Dowsers' delight?

A fun weekend at the British Society of Dowsers‘ conference. About 150 people there. I ran two workshops (on my use of the traditional Cretan-style labyrinth as a metaphor of the skills-learning process) and did a keynote presentation (on the role of theory in dowsing), plus innumerable fairly intense conversations, hence pretty much exhausted by the time I got home. 🙂

Good to see there’s far less ‘newage’ in the field these days (‘newage’? – the correct pronunciation for far too much so-called ‘New Age’ guff, it rhymes with ‘sewage’, the discarded remnant of what was once nutritious… ::wrygrin:: ). Far less of the gosh-wow ‘earth-energies’ delusions, and far more of real people doing real concrete work, such as the Village Water crew doing well-finding in India and Africa, and a new manual on survey techniques for dowsing in support of physical archaeology.

Kind of scary at times, though. I did my best-known book on dowsing more than thirty years ago, and haven’t really contributed to the field at all for the last twenty, so I’d rather expected that people would have forgotten me by now. Far from it – yikes! A fair number of people seemed to think of me as some kind of ‘star’ – I think I’ve managed to dispel that particular delusion, at least… 🙂 – whilst several said they’d wanted to meet me for decades. One even told me that he’d used my long-out-of-print Needles of Stone as his example of “a book that changed my life” for a radio-programme on that theme; very kindly, he even gave me a tape of the programme.
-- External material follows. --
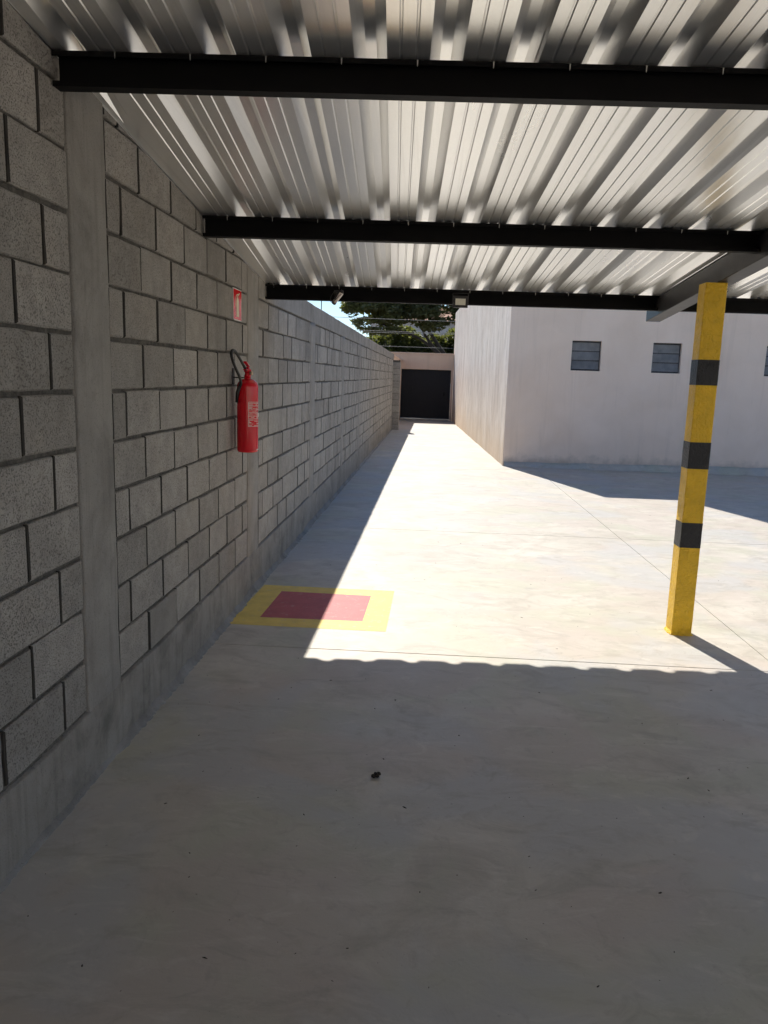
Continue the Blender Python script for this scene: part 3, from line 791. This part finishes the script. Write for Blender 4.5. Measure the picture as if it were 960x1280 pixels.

Hence scary, because it really brings home the responsibility of authors for their impact on others; scary too because I just wasn’t – and still am not – equipped to cope with that kind of attention. I’m a very ordinary bloke who has the misfortune to tend to see things somewhat differently from others: I don’t enjoy either being put up on some kind of bizarre pedestal for that mistake, or – worse, and far more common for me – being used as some kind of metaphoric or even literal punchbag when others get upset at my ‘heresies’. I’m sorry: I do seem to see things differently than most, and no amount of telling myself otherwise, or trying to force myself to hide from that fact, seems to be able to stop it happening to me and around me. Most of the time it ain’t fun; just nice to be in a place where it was fun for a change!